誤解しないでほしいが、僕はこのかまぼこさんに怒っているのではない。この国の官僚的堕落に怒っている。

飲酒運転は厳罰化された。それは飲酒運転による事故が絶えないからだった。啓蒙活動も目に見えるのでこれはわかる。酒を出す店までもが主体的に予防して抜本的な改革を行っている。しかし横断歩道の一時停止はどうか?明らかに認知されていない。これは啓蒙不足であり、教える側にも責任があると言わざるを得ない。

警察やお上は取締の強化ばかりでソフト面の改革を怠っている。明らかに教習というソフト面に改善の余地があるにもかかわらずだ。実際、僕はその後の免許更新の講義で横断歩道の一時停止について話があるかと注意深く聞いていたが、そんなものは無かった。違反者だけに罰則を与えても「警察に見つからなければいい」という意識が生まれるだけで、抜本的に解決にはならない。

取り締まられて以降、僕は横断歩道に気をつけるようになった。どれくらい気をつけるかというと思わずこちらの信号が青でも止まりそうになるくらいだ。気分は長野県民。当然横断歩道が無くても歩行者には道を譲る。しかし、横断歩道をスルーする車の実に多いこと。歩行者がいるんで僕が止まっても対向車はなかなか止まらないし、後ろからも追突されるんじゃないかとハラハラする。僕のような一度痛い目に遭った人間だけがチマチマとルールを遵守していても社会全体が変わる気配は無い。
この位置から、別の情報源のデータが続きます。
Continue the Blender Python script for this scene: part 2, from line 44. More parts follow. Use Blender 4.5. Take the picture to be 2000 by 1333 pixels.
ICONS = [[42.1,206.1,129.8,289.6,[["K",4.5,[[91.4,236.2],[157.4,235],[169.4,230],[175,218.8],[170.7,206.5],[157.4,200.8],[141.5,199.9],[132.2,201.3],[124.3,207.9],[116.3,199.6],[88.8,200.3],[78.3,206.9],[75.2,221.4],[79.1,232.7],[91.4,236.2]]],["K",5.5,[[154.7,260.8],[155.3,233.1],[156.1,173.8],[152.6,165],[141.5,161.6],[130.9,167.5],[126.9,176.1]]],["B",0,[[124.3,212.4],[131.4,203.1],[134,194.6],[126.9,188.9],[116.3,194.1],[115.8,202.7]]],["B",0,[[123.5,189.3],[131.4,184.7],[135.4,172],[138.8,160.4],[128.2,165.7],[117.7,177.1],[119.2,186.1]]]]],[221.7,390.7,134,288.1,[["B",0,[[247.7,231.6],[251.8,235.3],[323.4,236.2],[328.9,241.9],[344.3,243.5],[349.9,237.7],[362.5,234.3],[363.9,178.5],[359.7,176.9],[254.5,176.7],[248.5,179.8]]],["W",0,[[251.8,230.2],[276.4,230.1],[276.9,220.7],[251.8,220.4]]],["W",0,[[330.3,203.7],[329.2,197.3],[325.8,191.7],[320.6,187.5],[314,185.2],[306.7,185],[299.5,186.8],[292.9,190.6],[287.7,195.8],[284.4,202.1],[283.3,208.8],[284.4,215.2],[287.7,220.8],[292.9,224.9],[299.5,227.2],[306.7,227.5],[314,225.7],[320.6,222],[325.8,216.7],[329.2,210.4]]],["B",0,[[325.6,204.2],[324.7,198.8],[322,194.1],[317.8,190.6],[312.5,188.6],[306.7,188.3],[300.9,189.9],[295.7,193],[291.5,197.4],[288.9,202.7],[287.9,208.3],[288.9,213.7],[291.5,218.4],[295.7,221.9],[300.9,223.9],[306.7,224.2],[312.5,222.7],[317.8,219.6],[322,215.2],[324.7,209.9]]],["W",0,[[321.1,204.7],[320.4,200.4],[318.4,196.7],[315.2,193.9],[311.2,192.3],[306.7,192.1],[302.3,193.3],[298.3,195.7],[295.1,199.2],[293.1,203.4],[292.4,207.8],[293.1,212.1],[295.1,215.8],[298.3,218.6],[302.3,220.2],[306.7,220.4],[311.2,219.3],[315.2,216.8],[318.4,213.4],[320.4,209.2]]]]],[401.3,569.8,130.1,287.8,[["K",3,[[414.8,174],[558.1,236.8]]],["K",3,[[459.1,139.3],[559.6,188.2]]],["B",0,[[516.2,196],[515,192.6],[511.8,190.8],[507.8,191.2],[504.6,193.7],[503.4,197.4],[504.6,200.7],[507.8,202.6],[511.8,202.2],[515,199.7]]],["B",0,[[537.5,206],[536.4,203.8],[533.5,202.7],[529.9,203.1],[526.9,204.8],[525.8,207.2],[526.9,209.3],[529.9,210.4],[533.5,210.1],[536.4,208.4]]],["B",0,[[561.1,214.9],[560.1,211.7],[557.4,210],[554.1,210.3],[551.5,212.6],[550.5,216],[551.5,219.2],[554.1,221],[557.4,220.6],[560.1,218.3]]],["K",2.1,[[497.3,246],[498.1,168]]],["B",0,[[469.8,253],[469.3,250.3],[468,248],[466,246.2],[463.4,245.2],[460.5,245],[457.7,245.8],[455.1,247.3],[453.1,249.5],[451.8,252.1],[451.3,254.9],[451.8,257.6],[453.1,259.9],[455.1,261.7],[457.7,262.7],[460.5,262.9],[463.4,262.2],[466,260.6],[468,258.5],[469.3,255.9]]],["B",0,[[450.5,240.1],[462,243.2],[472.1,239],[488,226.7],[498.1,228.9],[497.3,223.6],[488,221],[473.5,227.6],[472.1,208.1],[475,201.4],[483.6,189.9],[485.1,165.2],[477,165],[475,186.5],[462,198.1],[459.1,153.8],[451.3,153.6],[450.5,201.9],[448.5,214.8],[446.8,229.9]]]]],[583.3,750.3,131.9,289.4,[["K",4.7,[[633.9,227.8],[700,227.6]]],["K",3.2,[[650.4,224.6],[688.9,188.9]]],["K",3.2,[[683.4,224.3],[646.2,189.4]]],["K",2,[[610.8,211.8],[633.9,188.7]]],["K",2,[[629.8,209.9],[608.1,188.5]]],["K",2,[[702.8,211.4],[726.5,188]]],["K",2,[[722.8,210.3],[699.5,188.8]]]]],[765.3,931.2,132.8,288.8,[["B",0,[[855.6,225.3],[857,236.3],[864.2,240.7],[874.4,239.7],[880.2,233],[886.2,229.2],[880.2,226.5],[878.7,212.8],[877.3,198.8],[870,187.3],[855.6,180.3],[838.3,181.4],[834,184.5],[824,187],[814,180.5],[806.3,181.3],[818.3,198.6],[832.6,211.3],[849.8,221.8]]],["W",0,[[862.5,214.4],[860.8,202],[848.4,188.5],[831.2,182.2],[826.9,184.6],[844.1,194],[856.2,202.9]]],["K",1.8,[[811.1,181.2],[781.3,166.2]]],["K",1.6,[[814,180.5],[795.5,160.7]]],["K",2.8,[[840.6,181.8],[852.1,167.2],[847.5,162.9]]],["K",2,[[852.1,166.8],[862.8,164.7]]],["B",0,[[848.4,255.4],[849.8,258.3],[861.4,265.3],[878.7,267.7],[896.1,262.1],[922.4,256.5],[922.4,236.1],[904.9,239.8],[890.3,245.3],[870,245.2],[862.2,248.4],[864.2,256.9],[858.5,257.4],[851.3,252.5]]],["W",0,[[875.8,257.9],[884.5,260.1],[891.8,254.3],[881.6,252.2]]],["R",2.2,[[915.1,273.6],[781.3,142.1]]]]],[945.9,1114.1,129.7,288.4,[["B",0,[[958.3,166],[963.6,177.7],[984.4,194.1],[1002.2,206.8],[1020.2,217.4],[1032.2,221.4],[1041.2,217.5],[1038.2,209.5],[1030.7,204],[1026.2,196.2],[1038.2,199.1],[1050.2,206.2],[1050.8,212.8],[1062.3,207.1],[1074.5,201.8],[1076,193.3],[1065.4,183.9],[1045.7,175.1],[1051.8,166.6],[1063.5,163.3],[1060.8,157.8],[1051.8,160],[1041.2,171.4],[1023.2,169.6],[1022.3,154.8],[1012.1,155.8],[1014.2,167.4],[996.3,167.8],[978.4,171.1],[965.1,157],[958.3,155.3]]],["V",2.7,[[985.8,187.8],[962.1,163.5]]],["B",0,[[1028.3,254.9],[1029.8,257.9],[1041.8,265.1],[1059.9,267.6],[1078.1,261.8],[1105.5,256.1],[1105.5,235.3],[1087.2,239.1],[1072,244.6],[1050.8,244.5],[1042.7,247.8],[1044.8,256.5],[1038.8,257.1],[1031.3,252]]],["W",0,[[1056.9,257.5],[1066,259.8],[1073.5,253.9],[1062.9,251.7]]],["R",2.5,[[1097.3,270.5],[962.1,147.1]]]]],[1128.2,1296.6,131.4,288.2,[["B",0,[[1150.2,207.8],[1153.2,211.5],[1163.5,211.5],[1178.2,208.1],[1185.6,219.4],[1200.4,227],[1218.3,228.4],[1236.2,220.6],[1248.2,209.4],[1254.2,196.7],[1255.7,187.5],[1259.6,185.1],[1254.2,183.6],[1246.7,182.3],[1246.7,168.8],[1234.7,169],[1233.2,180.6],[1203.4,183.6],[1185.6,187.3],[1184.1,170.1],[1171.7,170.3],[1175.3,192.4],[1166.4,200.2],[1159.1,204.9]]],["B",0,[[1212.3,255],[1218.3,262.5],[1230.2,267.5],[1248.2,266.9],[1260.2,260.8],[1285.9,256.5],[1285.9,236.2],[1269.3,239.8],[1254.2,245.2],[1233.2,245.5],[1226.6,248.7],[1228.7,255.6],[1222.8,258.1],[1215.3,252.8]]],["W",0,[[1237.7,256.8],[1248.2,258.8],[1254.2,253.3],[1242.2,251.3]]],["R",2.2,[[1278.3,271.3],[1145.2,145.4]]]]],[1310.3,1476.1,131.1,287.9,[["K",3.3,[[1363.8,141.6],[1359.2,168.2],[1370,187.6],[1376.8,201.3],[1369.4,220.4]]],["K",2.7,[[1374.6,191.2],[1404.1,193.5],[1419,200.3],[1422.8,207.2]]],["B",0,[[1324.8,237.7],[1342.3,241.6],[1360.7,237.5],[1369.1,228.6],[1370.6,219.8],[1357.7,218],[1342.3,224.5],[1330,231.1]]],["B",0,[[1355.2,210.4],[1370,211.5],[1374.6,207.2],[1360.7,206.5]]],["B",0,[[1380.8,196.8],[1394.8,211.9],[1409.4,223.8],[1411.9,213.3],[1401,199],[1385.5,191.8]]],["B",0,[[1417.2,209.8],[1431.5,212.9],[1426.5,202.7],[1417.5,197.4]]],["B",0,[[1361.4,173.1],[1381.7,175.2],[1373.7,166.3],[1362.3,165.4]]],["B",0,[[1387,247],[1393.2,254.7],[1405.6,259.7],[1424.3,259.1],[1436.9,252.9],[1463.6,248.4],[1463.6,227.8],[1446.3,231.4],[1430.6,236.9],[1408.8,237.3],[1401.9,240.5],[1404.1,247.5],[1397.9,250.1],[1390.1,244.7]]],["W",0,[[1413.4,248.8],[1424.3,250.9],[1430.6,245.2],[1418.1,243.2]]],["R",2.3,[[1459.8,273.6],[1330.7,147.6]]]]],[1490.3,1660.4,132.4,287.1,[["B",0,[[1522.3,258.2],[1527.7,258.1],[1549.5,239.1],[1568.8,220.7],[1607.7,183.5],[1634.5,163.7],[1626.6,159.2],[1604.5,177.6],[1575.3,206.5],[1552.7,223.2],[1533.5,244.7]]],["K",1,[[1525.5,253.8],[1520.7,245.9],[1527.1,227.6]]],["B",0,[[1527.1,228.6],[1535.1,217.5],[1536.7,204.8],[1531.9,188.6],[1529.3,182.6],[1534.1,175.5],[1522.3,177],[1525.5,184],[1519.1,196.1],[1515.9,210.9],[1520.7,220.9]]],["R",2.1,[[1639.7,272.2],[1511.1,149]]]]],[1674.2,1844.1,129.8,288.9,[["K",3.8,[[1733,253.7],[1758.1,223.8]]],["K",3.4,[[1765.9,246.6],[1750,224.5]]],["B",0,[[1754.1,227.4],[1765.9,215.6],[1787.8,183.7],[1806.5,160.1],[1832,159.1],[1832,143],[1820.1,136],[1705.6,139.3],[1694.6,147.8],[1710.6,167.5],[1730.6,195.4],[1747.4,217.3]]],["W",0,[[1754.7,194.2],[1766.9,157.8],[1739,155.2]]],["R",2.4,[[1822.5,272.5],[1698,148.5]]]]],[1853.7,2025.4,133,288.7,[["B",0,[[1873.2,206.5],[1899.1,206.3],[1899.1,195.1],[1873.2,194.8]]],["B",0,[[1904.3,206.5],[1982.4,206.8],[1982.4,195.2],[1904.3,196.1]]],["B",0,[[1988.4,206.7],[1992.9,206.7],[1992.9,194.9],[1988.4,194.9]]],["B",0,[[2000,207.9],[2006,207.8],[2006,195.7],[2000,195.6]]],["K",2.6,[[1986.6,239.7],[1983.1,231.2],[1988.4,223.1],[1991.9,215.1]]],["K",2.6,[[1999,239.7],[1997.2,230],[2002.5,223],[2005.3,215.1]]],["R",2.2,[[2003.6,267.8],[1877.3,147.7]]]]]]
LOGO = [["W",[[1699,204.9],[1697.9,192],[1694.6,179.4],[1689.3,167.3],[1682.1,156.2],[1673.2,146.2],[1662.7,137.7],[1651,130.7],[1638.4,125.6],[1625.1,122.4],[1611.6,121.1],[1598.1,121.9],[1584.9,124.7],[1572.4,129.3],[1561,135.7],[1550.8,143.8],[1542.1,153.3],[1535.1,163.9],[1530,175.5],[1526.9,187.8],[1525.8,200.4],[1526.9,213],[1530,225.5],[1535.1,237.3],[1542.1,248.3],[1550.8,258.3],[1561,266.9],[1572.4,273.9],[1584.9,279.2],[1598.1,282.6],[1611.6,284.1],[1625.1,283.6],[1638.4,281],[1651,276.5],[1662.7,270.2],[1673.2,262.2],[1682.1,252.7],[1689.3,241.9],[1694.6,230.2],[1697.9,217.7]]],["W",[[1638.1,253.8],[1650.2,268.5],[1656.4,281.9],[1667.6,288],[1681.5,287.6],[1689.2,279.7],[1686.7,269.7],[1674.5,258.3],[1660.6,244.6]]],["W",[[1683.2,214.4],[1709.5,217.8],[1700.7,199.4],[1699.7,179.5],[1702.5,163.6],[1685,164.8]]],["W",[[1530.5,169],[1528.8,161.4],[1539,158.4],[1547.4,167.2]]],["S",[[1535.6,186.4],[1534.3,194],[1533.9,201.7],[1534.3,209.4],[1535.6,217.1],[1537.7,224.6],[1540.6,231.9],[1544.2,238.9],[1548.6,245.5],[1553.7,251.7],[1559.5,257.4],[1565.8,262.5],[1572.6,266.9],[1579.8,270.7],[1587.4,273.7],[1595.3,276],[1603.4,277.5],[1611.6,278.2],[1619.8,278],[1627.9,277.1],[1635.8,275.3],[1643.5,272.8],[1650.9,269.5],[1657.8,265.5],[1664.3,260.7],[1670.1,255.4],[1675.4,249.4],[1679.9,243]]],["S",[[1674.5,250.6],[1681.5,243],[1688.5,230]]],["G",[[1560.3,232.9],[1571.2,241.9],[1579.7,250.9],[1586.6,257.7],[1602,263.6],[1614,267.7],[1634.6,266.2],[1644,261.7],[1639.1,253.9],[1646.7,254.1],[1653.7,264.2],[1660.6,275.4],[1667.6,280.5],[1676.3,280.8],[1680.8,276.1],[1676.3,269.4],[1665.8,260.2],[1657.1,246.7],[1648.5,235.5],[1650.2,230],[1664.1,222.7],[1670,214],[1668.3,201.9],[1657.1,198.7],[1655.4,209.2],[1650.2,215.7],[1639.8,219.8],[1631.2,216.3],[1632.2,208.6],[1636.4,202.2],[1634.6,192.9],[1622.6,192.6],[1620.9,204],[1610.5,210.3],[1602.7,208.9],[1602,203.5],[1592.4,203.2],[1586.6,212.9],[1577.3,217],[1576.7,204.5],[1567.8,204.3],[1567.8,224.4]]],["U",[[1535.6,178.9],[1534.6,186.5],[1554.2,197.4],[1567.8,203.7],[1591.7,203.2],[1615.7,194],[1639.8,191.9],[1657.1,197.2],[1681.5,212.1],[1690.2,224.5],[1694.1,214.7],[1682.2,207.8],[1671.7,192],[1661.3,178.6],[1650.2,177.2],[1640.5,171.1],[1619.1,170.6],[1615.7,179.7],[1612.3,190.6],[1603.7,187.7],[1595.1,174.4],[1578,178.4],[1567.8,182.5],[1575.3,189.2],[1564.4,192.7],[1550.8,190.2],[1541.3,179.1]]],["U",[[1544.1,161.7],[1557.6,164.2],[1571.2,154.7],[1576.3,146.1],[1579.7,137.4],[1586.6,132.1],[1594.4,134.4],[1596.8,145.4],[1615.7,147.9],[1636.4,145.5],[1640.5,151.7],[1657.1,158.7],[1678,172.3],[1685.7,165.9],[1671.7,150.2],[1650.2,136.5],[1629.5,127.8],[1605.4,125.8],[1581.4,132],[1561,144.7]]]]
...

なにより悲しいと思うのは、かまぼこさんのような交通事故減少に取り組む人の努力が目に見える形で報われていないということ。現行の交通安全教育や講義に変革を与えるプロセスについては詳しいことはわからないが、これは然るべき人が大多数の総意を得て初めて行えるのだろう。つまり面倒なことなのだろう。ここに斬り込める人が存在しないのは悲しい。いや、いないのではなく、構造上出来ないのかもしれない。今の状態では現行制度に基づき地道な啓蒙を行うしかないのが、なんとももどかしい。都道府県によってあれだけ有意な差が生じているにも関わらず、都道府県別の教育にメスを入れて変革を進める事が出来ないのだ!
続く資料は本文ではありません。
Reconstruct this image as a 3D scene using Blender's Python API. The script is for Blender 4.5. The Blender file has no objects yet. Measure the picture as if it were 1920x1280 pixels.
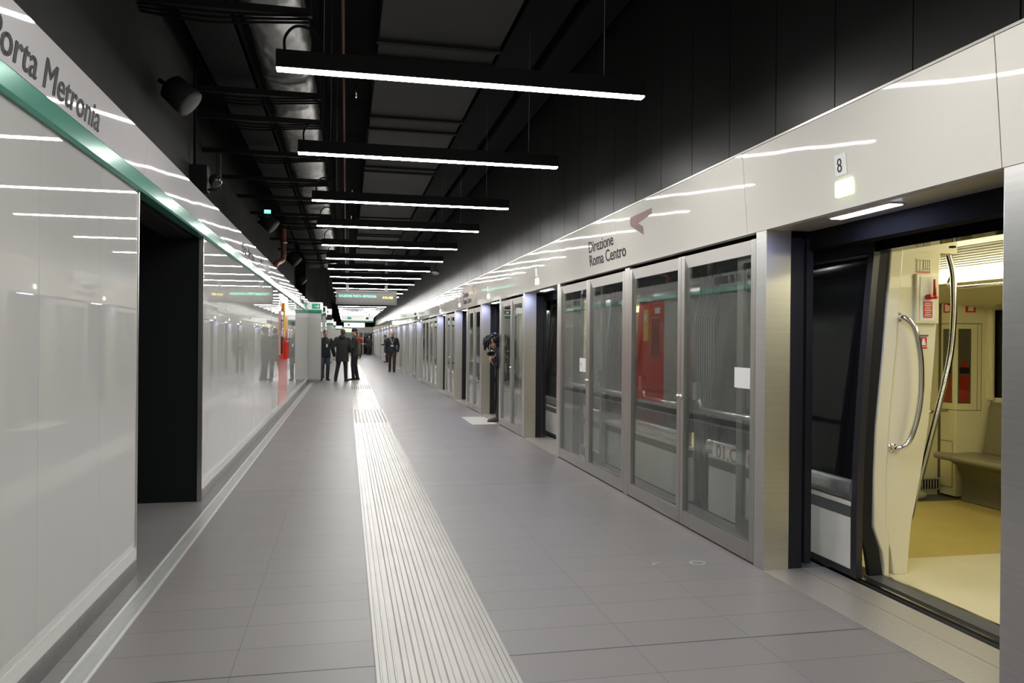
import bpy, bmesh, math, random
from mathutils import Vector, Matrix
random.seed(7)
PI = math.pi
SC = bpy.context.scene
C = SC.collection

# ------------------------------------------------------------------ camera, world, exposure
F_PX, YAW, PITCH, ROLL, CAM_H = 1460.065, 0.209638, -0.000469, 0.009178, 1.4
fw = Vector((math.sin(YAW) * math.cos(PITCH), math.cos(YAW) * math.cos(PITCH), math.sin(PITCH)))
r0 = Vector((math.cos(YAW), -math.sin(YAW), 0))
u0 = r0.cross(fw)
rt = math.cos(ROLL) * r0 + math.sin(ROLL) * u0
up = -math.sin(ROLL) * r0 + math.cos(ROLL) * u0
cd = bpy.data.cameras.new('camera'); cam = bpy.data.objects.new('camera', cd); C.objects.link(cam)
cd.sensor_fit = 'HORIZONTAL'; cd.sensor_width = 36.0; cd.lens = 36.0 * F_PX / 1920.0
cd.clip_start = 0.05; cd.clip_end = 300
cam.matrix_world = Matrix(((rt.x, up.x, -fw.x, 0), (rt.y, up.y, -fw.y, 0), (rt.z, up.z, -fw.z, CAM_H), (0, 0, 0, 1)))
SC.camera = cam
wd = bpy.data.worlds.new('world'); SC.world = wd; wd.use_nodes = True
wd.node_tree.nodes['Background'].inputs[0].default_value = (0.5, 0.5, 0.5, 1)
wd.node_tree.nodes['Background'].inputs[1].default_value = 0.02
SC.view_settings.view_transform = 'Standard'
SC.view_settings.look = 'None'
SC.view_settings.exposure = 0.14
SC.view_settings.gamma = 1.0
SC.view_settings.use_curve_mapping = False
LAMP = 74.0          # ceiling light bars
SOFFIT = 60.0        # bluish lamps over the screen doors
TRAINL = 9.0         # light strips in the train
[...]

僕のような人間が出来ることはこうしてインターネットに書き込むことくらいだ。なので皆、横断歩道の前では徐行をし、歩行者がいたら停止して横断させること。それに違反したら罰金9,000円だ。信号無視クラスの重大な違反だということを肝に命じて欲しい。

一日も早く日本の交通啓蒙システムが改善され、交通事故が減ることを願ってやまない。